WRITTEN TASK: Copy out each line featuring the string "finishes" from the entries beneath.

TASK DATA:
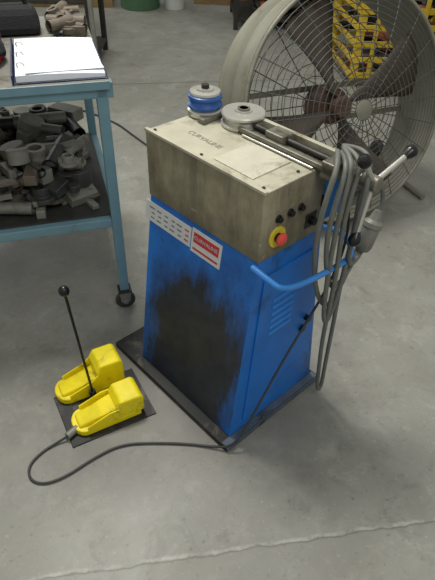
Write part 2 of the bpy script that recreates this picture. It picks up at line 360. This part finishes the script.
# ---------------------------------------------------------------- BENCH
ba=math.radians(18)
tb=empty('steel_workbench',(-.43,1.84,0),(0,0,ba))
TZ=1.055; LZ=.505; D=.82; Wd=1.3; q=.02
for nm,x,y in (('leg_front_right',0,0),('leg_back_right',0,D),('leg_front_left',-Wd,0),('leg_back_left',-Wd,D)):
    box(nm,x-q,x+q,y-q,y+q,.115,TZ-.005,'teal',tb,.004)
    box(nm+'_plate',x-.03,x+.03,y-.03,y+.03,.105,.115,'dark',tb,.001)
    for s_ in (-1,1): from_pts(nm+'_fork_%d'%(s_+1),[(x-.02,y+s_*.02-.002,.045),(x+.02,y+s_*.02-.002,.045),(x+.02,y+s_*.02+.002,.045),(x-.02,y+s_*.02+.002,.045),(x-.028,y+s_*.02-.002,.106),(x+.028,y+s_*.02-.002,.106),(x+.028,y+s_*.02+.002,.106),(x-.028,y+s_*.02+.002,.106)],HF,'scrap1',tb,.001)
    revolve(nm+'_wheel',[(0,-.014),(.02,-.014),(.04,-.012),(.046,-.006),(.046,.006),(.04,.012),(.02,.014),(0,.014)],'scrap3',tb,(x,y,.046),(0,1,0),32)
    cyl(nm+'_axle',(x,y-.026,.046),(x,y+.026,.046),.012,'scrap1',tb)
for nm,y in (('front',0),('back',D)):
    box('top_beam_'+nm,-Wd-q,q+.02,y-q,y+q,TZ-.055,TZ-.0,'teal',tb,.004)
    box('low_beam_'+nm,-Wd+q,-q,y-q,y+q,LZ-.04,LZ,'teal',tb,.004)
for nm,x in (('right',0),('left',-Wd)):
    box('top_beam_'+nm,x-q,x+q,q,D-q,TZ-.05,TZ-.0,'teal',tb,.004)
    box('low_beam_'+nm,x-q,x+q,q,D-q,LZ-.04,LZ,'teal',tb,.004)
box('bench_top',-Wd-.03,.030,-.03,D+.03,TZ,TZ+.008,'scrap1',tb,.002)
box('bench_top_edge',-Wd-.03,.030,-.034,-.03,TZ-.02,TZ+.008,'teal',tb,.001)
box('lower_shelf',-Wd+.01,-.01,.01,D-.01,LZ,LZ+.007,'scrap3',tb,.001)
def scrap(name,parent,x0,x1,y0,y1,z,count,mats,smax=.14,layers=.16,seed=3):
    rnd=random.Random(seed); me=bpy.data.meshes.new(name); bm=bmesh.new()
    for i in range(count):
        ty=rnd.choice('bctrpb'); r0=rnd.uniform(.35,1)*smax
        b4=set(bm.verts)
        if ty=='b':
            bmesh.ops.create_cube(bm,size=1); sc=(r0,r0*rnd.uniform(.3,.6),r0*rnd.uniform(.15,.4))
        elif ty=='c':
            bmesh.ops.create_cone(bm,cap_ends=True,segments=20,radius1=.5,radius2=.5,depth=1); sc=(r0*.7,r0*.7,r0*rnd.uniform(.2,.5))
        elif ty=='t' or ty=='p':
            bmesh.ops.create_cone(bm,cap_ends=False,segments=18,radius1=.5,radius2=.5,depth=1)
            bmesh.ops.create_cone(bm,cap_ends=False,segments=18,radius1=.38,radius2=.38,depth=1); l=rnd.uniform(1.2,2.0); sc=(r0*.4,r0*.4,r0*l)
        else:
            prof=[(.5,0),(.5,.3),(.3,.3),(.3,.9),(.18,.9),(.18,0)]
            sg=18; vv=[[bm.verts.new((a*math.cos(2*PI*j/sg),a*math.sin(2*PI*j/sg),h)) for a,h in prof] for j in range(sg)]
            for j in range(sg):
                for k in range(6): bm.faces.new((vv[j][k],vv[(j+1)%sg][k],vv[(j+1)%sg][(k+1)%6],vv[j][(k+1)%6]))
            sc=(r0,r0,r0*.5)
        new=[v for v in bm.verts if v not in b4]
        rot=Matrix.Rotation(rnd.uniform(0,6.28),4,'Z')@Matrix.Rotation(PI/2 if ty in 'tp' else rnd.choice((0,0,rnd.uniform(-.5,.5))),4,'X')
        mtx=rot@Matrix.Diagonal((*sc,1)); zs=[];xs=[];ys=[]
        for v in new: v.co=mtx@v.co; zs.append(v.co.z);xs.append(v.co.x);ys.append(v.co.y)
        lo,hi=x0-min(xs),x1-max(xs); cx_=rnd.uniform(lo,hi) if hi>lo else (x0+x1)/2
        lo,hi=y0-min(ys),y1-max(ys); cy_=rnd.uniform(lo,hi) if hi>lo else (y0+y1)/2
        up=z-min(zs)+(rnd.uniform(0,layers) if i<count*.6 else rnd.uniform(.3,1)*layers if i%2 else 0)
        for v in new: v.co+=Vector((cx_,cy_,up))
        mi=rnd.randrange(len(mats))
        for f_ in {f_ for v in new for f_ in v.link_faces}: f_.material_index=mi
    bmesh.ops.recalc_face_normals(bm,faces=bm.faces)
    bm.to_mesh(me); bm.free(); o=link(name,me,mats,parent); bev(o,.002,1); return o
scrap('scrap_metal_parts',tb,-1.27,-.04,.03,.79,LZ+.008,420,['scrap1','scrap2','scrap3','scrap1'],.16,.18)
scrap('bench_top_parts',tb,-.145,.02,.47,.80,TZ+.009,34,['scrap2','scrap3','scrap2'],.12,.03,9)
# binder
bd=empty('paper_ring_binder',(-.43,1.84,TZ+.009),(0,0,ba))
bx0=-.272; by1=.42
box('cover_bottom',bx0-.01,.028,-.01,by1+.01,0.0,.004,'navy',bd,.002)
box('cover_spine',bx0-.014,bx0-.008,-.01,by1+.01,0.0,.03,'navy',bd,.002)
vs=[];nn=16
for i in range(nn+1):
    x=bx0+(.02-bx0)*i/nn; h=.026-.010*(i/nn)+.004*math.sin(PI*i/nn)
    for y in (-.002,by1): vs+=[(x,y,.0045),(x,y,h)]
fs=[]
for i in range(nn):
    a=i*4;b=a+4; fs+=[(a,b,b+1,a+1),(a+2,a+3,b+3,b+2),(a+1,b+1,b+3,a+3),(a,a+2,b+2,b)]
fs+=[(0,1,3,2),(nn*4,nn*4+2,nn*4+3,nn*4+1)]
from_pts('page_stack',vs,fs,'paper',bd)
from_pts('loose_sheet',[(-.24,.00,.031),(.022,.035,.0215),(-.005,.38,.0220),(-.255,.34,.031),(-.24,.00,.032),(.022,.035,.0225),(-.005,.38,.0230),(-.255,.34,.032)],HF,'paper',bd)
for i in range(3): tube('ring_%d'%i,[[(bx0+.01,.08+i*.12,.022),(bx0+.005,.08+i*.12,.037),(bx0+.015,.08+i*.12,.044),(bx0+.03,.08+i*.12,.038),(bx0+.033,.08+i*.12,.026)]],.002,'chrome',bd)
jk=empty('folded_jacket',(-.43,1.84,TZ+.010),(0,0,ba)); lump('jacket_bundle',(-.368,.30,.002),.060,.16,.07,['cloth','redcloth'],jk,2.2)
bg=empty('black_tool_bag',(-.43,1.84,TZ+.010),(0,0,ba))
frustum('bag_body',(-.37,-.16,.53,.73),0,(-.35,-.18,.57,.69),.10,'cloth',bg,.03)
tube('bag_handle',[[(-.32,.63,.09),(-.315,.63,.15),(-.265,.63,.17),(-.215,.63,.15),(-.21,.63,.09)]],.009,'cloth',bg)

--

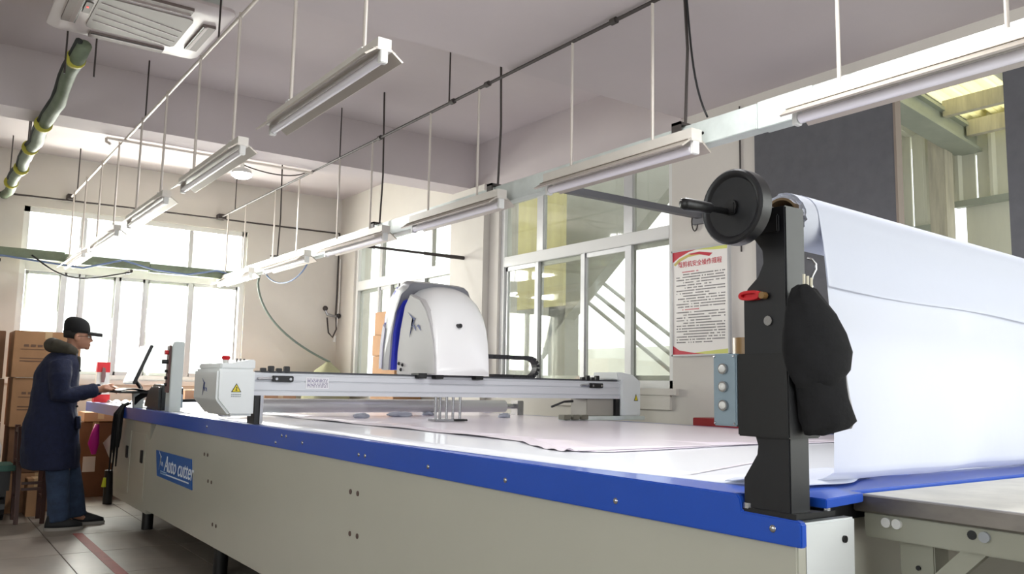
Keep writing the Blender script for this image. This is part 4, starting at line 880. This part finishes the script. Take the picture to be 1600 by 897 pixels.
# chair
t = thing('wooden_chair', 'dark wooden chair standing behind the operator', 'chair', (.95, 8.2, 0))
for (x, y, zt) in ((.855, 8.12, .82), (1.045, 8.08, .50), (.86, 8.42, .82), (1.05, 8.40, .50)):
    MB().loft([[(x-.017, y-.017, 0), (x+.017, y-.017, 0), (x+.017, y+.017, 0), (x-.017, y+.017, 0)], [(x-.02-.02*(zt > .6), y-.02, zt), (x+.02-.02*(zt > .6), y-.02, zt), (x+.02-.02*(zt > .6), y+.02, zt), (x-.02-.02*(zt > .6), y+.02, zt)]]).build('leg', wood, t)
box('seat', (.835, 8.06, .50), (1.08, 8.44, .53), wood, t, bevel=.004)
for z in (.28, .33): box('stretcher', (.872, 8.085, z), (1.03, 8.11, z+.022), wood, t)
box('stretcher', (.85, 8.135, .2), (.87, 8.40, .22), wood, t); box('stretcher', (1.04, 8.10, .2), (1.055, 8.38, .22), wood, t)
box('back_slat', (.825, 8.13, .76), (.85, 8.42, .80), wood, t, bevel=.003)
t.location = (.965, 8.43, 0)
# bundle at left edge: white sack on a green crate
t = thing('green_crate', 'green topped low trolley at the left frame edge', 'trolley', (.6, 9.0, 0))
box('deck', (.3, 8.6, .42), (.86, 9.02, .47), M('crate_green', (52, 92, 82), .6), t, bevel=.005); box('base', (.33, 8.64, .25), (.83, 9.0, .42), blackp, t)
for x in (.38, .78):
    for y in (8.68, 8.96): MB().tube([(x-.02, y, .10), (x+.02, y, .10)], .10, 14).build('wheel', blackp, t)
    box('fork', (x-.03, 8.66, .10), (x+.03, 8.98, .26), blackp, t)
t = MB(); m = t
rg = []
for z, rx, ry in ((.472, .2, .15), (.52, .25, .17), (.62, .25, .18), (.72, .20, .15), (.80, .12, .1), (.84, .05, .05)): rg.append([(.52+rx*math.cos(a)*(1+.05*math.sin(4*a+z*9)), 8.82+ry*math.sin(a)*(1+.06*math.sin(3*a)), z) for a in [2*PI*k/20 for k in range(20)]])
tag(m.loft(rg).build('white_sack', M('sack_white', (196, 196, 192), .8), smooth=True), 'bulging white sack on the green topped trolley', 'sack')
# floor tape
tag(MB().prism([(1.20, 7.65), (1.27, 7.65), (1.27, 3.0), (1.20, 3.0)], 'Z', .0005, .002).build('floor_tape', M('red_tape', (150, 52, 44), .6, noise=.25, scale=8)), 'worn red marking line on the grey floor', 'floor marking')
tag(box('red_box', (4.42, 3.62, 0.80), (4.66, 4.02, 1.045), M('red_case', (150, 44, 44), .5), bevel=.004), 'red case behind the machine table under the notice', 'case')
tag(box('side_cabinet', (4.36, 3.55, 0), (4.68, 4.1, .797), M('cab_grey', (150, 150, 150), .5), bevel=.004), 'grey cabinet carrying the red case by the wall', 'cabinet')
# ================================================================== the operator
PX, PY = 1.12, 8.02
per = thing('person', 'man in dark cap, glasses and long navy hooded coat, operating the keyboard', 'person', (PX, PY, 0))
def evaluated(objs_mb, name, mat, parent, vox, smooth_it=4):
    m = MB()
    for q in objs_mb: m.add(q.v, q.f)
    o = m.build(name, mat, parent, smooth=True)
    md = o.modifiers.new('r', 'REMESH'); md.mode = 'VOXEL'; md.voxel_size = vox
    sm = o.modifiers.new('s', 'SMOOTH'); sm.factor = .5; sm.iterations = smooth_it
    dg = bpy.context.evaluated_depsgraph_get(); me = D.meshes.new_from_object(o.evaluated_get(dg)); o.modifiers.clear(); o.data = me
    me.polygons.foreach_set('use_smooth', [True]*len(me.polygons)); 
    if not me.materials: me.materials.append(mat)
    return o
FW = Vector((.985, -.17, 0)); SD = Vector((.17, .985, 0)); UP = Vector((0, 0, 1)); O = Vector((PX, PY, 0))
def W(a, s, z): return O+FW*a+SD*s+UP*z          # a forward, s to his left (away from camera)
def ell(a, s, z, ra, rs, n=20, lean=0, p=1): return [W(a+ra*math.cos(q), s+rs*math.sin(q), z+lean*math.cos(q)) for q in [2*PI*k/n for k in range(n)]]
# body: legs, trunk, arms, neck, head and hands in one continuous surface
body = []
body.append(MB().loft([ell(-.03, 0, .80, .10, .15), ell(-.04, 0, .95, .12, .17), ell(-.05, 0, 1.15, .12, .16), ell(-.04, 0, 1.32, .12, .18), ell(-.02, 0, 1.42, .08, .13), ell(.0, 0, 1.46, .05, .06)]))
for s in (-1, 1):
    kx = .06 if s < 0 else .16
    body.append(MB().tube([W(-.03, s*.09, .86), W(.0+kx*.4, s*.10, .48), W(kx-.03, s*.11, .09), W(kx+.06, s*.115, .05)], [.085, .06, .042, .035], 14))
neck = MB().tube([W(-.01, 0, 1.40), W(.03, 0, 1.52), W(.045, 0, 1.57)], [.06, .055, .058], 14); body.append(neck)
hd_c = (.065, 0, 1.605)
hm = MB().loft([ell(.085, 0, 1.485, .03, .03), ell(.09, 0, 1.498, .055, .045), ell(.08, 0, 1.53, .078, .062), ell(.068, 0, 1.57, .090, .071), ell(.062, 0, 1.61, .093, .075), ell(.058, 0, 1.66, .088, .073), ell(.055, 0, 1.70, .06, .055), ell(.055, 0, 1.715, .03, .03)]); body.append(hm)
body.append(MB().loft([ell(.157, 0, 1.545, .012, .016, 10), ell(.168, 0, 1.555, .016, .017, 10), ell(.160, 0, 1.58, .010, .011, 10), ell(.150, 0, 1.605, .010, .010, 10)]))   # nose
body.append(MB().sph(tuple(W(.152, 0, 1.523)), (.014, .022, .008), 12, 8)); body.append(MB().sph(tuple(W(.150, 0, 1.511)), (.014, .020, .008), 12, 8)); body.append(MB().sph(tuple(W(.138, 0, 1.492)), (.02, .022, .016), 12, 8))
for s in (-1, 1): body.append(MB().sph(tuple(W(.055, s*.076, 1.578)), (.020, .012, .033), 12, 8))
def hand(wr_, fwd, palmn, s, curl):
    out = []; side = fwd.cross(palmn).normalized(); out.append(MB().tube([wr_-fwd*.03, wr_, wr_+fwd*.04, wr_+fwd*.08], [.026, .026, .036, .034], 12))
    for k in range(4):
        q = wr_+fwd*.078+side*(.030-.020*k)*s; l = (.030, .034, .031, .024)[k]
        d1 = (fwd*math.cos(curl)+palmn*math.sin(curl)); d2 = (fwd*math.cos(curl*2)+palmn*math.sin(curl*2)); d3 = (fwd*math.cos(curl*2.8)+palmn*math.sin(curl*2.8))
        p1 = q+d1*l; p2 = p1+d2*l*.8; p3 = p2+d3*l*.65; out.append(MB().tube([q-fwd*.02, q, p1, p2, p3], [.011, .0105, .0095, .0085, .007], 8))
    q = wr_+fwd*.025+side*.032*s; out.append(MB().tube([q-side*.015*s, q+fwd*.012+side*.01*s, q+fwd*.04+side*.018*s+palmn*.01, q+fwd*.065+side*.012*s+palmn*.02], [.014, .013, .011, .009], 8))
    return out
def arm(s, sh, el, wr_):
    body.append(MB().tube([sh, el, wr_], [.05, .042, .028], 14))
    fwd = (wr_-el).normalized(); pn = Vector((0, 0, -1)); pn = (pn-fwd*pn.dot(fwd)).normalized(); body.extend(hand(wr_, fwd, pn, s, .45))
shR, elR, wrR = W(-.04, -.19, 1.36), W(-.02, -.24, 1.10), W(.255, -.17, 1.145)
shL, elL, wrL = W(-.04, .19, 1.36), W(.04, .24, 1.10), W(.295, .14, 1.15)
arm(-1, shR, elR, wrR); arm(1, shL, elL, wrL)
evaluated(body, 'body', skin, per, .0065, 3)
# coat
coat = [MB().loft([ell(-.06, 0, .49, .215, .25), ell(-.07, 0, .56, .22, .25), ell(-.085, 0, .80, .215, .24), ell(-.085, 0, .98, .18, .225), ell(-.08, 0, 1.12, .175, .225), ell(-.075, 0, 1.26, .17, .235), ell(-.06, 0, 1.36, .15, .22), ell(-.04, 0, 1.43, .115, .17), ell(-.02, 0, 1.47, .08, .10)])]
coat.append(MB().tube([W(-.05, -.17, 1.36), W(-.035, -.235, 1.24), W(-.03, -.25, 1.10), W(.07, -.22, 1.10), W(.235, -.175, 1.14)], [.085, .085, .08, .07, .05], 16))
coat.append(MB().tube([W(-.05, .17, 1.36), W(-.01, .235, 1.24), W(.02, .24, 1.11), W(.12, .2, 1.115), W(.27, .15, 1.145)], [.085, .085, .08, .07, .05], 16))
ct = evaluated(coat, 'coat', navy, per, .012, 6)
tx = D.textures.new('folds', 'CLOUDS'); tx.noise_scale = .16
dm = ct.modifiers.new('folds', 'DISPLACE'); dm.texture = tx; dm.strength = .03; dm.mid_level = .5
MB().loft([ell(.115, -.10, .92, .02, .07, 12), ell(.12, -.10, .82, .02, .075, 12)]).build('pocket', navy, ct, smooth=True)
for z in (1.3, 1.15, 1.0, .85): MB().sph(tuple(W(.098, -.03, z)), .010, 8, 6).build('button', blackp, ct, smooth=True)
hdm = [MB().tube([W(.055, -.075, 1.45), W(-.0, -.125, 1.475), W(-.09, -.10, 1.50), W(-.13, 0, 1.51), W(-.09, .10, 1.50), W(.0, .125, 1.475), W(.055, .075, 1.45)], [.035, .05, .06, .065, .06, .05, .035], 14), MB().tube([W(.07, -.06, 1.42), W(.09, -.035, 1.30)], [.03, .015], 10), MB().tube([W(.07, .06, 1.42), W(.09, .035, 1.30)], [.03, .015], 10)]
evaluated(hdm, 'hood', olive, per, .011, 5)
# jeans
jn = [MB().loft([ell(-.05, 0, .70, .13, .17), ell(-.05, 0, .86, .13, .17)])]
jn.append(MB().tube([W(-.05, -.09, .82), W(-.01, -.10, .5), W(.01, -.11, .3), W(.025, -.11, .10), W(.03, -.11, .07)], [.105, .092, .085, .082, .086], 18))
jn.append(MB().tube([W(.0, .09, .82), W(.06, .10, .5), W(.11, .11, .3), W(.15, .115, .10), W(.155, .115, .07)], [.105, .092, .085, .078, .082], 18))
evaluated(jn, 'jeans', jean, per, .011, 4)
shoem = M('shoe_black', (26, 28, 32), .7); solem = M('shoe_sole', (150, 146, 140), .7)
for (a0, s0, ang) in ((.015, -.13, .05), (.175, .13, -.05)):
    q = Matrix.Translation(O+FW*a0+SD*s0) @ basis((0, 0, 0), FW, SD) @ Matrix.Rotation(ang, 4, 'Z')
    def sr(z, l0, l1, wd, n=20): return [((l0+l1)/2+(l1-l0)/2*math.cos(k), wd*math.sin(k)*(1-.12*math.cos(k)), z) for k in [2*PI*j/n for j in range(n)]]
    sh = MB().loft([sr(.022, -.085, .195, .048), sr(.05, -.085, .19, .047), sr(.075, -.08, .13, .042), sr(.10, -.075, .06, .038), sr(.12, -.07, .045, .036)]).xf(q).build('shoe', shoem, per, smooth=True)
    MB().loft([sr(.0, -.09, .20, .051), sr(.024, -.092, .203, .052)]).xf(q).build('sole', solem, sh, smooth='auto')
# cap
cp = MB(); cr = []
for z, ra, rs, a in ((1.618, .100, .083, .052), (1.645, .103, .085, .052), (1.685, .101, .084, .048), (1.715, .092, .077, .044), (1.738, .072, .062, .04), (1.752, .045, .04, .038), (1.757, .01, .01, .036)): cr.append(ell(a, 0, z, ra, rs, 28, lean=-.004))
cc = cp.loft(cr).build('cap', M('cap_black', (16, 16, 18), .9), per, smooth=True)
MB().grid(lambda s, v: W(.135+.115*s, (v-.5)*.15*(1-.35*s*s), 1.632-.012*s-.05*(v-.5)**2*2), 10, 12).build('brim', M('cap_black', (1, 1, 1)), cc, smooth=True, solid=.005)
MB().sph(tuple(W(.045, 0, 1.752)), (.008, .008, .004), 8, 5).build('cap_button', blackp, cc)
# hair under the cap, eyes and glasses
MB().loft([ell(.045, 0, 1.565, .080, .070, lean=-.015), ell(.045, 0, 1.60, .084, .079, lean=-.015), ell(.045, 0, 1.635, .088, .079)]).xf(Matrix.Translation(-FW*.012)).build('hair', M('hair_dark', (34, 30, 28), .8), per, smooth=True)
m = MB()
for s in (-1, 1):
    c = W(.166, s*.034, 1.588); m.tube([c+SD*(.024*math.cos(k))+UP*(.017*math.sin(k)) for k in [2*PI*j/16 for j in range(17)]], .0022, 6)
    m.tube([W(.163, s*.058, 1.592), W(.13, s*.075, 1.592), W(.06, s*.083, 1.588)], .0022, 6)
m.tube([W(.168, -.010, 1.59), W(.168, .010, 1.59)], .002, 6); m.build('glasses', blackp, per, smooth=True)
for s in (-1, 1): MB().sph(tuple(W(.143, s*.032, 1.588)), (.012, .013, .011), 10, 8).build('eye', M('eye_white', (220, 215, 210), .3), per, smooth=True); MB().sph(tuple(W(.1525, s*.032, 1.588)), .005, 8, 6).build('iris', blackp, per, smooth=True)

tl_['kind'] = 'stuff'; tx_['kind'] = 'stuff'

WRITTEN SOLUTION:
Write part 2 of the bpy script that recreates this picture. It picks up at line 360. This part finishes the script.
Keep writing the Blender script for this image. This is part 4, starting at line 880. This part finishes the script. Take the picture to be 1600 by 897 pixels.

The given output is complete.